### Dataset extract

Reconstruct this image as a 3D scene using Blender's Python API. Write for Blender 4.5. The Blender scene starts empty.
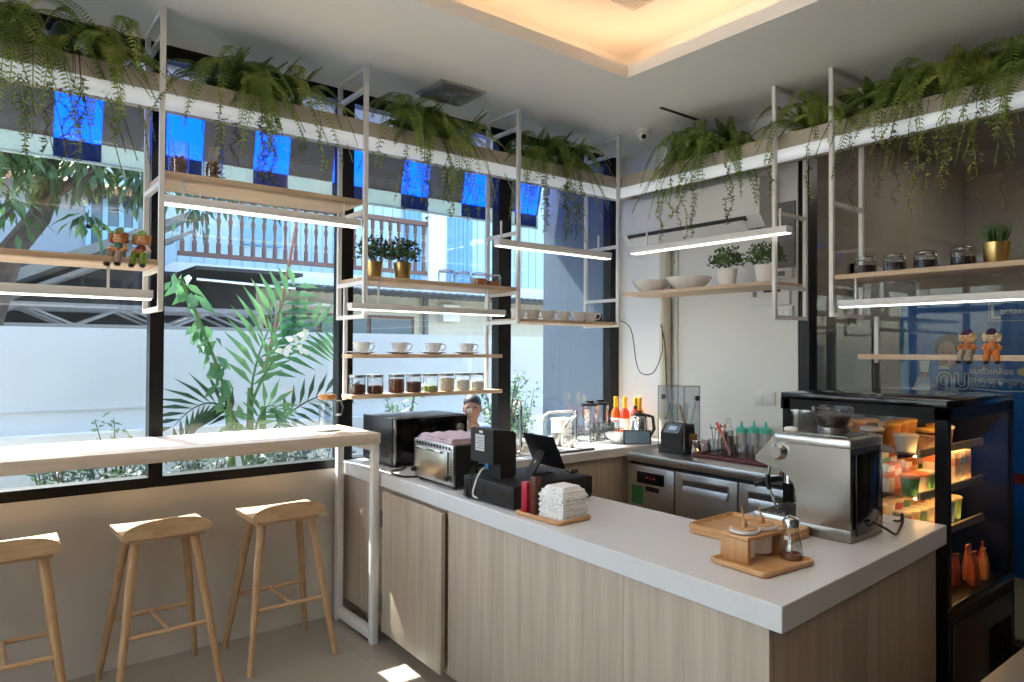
import bpy, bmesh, math, random
from mathutils import Vector, Matrix, Euler
R = math.radians
PI = math.pi
random.seed(7)
SC = bpy.context.scene
COL = SC.collection

# ------------------------------------------------------------------ helpers
def s2l(c):
    return c / 12.92 if c <= 0.04045 else ((c + 0.055) / 1.055) ** 2.4

def rgb(r, g, b):
    return (s2l(r / 255), s2l(g / 255), s2l(b / 255), 1)


class MB:
    """collects shapes into one mesh"""
    def __init__(self):
        self.bm = bmesh.new()

    def box(self, x0, y0, z0, x1, y1, z1, bev=0, seg=2):
        c = ((x0 + x1) / 2, (y0 + y1) / 2, (z0 + z1) / 2)
        m = Matrix.Translation(c) @ Matrix.Diagonal((abs(x1 - x0), abs(y1 - y0), abs(z1 - z0), 1))
        return self._cube(m, bev, seg)

    def obox(self, c, s, rot=(0, 0, 0), bev=0, seg=2):
        m = Matrix.Translation(c) @ Euler(rot).to_matrix().to_4x4() @ Matrix.Diagonal((s[0], s[1], s[2], 1))
        return self._cube(m, bev, seg)

    def bar(self, p0, p1, w, h, bev=0):
        p0, p1 = Vector(p0), Vector(p1)
        d = p1 - p0
        q = d.to_track_quat('X', 'Z').to_matrix().to_4x4()
        m = Matrix.Translation((p0 + p1) / 2) @ q @ Matrix.Diagonal((d.length, w, h, 1))
        return self._cube(m, bev, 2)

    def _cube(self, m, bev, seg):
        r = bmesh.ops.create_cube(self.bm, size=1.0, matrix=m)
        if bev:
            es = list({e for v in r['verts'] for e in v.link_edges})
            bmesh.ops.bevel(self.bm, geom=es, offset=bev, segments=seg, profile=0.5, affect='EDGES', clamp_overlap=True)
        return self

    def rings(self, rings, close=True, cap0=True, cap1=True):
        bm = self.bm
        vr = [[bm.verts.new(p) for p in ring] for ring in rings]
        n = len(vr[0])
        for a, b in zip(vr, vr[1:]):
            for i in range(n if close else n - 1):
                j = (i + 1) % n
                bm.faces.new((a[i], a[j], b[j], b[i]))
        if cap0:
            bm.faces.new(list(reversed(vr[0])))
        if cap1:
            bm.faces.new(vr[-1])
        return self

    def cyl(self, p0, p1, r0, r1=None, seg=16, caps=True):
        r1 = r0 if r1 is None else r1
        return self.tube([p0, p1], [r0, r1], seg, caps)

    def tube(self, pts, r, seg=8, caps=True):
        pts = [Vector(p) for p in pts]
        rad = r if isinstance(r, (list, tuple)) else [r] * len(pts)
        rings = []
        t0 = (pts[1] - pts[0]).normalized()
        up = Vector((0, 0, 1)) if abs(t0.z) < 0.9 else Vector((1, 0, 0))
        n = t0.cross(up).normalized()
        for i, p in enumerate(pts):
            if i == 0:
                t = pts[1] - pts[0]
            elif i == len(pts) - 1:
                t = pts[-1] - pts[-2]
            else:
                t = (pts[i + 1] - pts[i]).normalized() + (pts[i] - pts[i - 1]).normalized()
            t.normalize()
            n = (n - t * n.dot(t)).normalized()
            b = t.cross(n)
            rings.append([p + (n * math.cos(2 * PI * k / seg) + b * math.sin(2 * PI * k / seg)) * rad[i] for k in range(seg)])
        return self.rings(rings, True, caps, caps)

    def cable(self, pts, r, seg=8, k=6):
        """tube along a smooth curve through the points"""
        P = [Vector(p) for p in pts]
        P = [P[0] * 2 - P[1]] + P + [P[-1] * 2 - P[-2]]
        out = []
        for i in range(1, len(P) - 2):
            for j in range(k):
                t = j / k
                a, b, c, d = P[i - 1:i + 3]
                out.append(0.5 * (2 * b + (c - a) * t + (2 * a - 5 * b + 4 * c - d) * t * t + (3 * b - a - 3 * c + d) * t ** 3))
        out.append(P[-2])
        return self.tube(out, r, seg)

    def lathe(self, prof, seg=24, c=(0, 0, 0), caps=True):
        c = Vector(c)
        rings = [[c + Vector((r * math.cos(2 * PI * k / seg), r * math.sin(2 * PI * k / seg), z)) for k in range(seg)] for r, z in prof]
        return self.rings(rings, True, caps, caps)

    def prism(self, poly, a, b, axis='z'):
        """poly of (u,v): z-> (x,y), x-> (y,z), y-> (x,z)"""
        def mk(u, v, w):
            return {'z': (u, v, w), 'x': (w, u, v), 'y': (u, w, v)}[axis]
        return self.rings([[mk(u, v, a) for u, v in poly], [mk(u, v, b) for u, v in poly]])

    def ball(self, c, r, s=(1, 1, 1), seg=12, rot=(0, 0, 0)):
        m = Matrix.Translation(c) @ Euler(rot).to_matrix().to_4x4() @ Matrix.Diagonal((r * s[0], r * s[1], r * s[2], 1))
        bmesh.ops.create_uvsphere(self.bm, u_segments=seg, v_segments=max(6, seg // 2 + 2), radius=1, matrix=m)
        return self

    def face(self, pts):
        self.bm.faces.new([self.bm.verts.new(p) for p in pts])
        return self

    def build(self, name, mat, parent=None, smooth=35, label=None):
        bm = self.bm
        bmesh.ops.recalc_face_normals(bm, faces=bm.faces)
        me = bpy.data.meshes.new(name)
        bm.to_mesh(me)
        bm.free()
        if smooth:
            me.polygons.foreach_set('use_smooth', [True] * len(me.polygons))
            me.set_sharp_from_angle(angle=R(smooth))
        if mat:
            me.materials.append(mat)
        o = bpy.data.objects.new(name, me)
        COL.objects.link(o)
        if parent:
            o.parent = parent
        if label:
            o['label'] = label
        return o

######

Leave out the pictures and copy the rest of the material above exactly.

■ Reply
Reconstruct this image as a 3D scene using Blender's Python API. Write for Blender 4.5. The Blender scene starts empty.
import bpy, bmesh, math, random
from mathutils import Vector, Matrix, Euler
R = math.radians
PI = math.pi
random.seed(7)
SC = bpy.context.scene
COL = SC.collection

# ------------------------------------------------------------------ helpers
def s2l(c):
    return c / 12.92 if c <= 0.04045 else ((c + 0.055) / 1.055) ** 2.4

def rgb(r, g, b):
    return (s2l(r / 255), s2l(g / 255), s2l(b / 255), 1)


class MB:
    """collects shapes into one mesh"""
    def __init__(self):
        self.bm = bmesh.new()

    def box(self, x0, y0, z0, x1, y1, z1, bev=0, seg=2):
        c = ((x0 + x1) / 2, (y0 + y1) / 2, (z0 + z1) / 2)
        m = Matrix.Translation(c) @ Matrix.Diagonal((abs(x1 - x0), abs(y1 - y0), abs(z1 - z0), 1))
        return self._cube(m, bev, seg)

    def obox(self, c, s, rot=(0, 0, 0), bev=0, seg=2):
        m = Matrix.Translation(c) @ Euler(rot).to_matrix().to_4x4() @ Matrix.Diagonal((s[0], s[1], s[2], 1))
        return self._cube(m, bev, seg)

    def bar(self, p0, p1, w, h, bev=0):
        p0, p1 = Vector(p0), Vector(p1)
        d = p1 - p0
        q = d.to_track_quat('X', 'Z').to_matrix().to_4x4()
        m = Matrix.Translation((p0 + p1) / 2) @ q @ Matrix.Diagonal((d.length, w, h, 1))
        return self._cube(m, bev, 2)

    def _cube(self, m, bev, seg):
        r = bmesh.ops.create_cube(self.bm, size=1.0, matrix=m)
        if bev:
            es = list({e for v in r['verts'] for e in v.link_edges})
            bmesh.ops.bevel(self.bm, geom=es, offset=bev, segments=seg, profile=0.5, affect='EDGES', clamp_overlap=True)
        return self

    def rings(self, rings, close=True, cap0=True, cap1=True):
        bm = self.bm
        vr = [[bm.verts.new(p) for p in ring] for ring in rings]
        n = len(vr[0])
        for a, b in zip(vr, vr[1:]):
            for i in range(n if close else n - 1):
                j = (i + 1) % n
                bm.faces.new((a[i], a[j], b[j], b[i]))
        if cap0:
            bm.faces.new(list(reversed(vr[0])))
        if cap1:
            bm.faces.new(vr[-1])
        return self

    def cyl(self, p0, p1, r0, r1=None, seg=16, caps=True):
        r1 = r0 if r1 is None else r1
        return self.tube([p0, p1], [r0, r1], seg, caps)

    def tube(self, pts, r, seg=8, caps=True):
        pts = [Vector(p) for p in pts]
        rad = r if isinstance(r, (list, tuple)) else [r] * len(pts)
        rings = []
        t0 = (pts[1] - pts[0]).normalized()
        up = Vector((0, 0, 1)) if abs(t0.z) < 0.9 else Vector((1, 0, 0))
        n = t0.cross(up).normalized()
        for i, p in enumerate(pts):
            if i == 0:
                t = pts[1] - pts[0]
            elif i == len(pts) - 1:
                t = pts[-1] - pts[-2]
            else:
                t = (pts[i + 1] - pts[i]).normalized() + (pts[i] - pts[i - 1]).normalized()
            t.normalize()
            n = (n - t * n.dot(t)).normalized()
            b = t.cross(n)
            rings.append([p + (n * math.cos(2 * PI * k / seg) + b * math.sin(2 * PI * k / seg)) * rad[i] for k in range(seg)])
        return self.rings(rings, True, caps, caps)

    def cable(self, pts, r, seg=8, k=6):
        """tube along a smooth curve through the points"""
        P = [Vector(p) for p in pts]
        P = [P[0] * 2 - P[1]] + P + [P[-1] * 2 - P[-2]]
        out = []
        for i in range(1, len(P) - 2):
            for j in range(k):
                t = j / k
                a, b, c, d = P[i - 1:i + 3]
                out.append(0.5 * (2 * b + (c - a) * t + (2 * a - 5 * b + 4 * c - d) * t * t + (3 * b - a - 3 * c + d) * t ** 3))
        out.append(P[-2])
        return self.tube(out, r, seg)

    def lathe(self, prof, seg=24, c=(0, 0, 0), caps=True):
        c = Vector(c)
        rings = [[c + Vector((r * math.cos(2 * PI * k / seg), r * math.sin(2 * PI * k / seg), z)) for k in range(seg)] for r, z in prof]
        return self.rings(rings, True, caps, caps)

    def prism(self, poly, a, b, axis='z'):
        """poly of (u,v): z-> (x,y), x-> (y,z), y-> (x,z)"""
        def mk(u, v, w):
            return {'z': (u, v, w), 'x': (w, u, v), 'y': (u, w, v)}[axis]
        return self.rings([[mk(u, v, a) for u, v in poly], [mk(u, v, b) for u, v in poly]])

    def ball(self, c, r, s=(1, 1, 1), seg=12, rot=(0, 0, 0)):
        m = Matrix.Translation(c) @ Euler(rot).to_matrix().to_4x4() @ Matrix.Diagonal((r * s[0], r * s[1], r * s[2], 1))
        bmesh.ops.create_uvsphere(self.bm, u_segments=seg, v_segments=max(6, seg // 2 + 2), radius=1, matrix=m)
        return self

    def face(self, pts):
        self.bm.faces.new([self.bm.verts.new(p) for p in pts])
        return self

    def build(self, name, mat, parent=None, smooth=35, label=None):
        bm = self.bm
        bmesh.ops.recalc_face_normals(bm, faces=bm.faces)
        me = bpy.data.meshes.new(name)
        bm.to_mesh(me)
        bm.free()
        if smooth:
            me.polygons.foreach_set('use_smooth', [True] * len(me.polygons))
            me.set_sharp_from_angle(angle=R(smooth))
        if mat:
            me.materials.append(mat)
        o = bpy.data.objects.new(name, me)
        COL.objects.link(o)
        if parent:
            o.parent = parent
        if label:
            o['label'] = label
        return o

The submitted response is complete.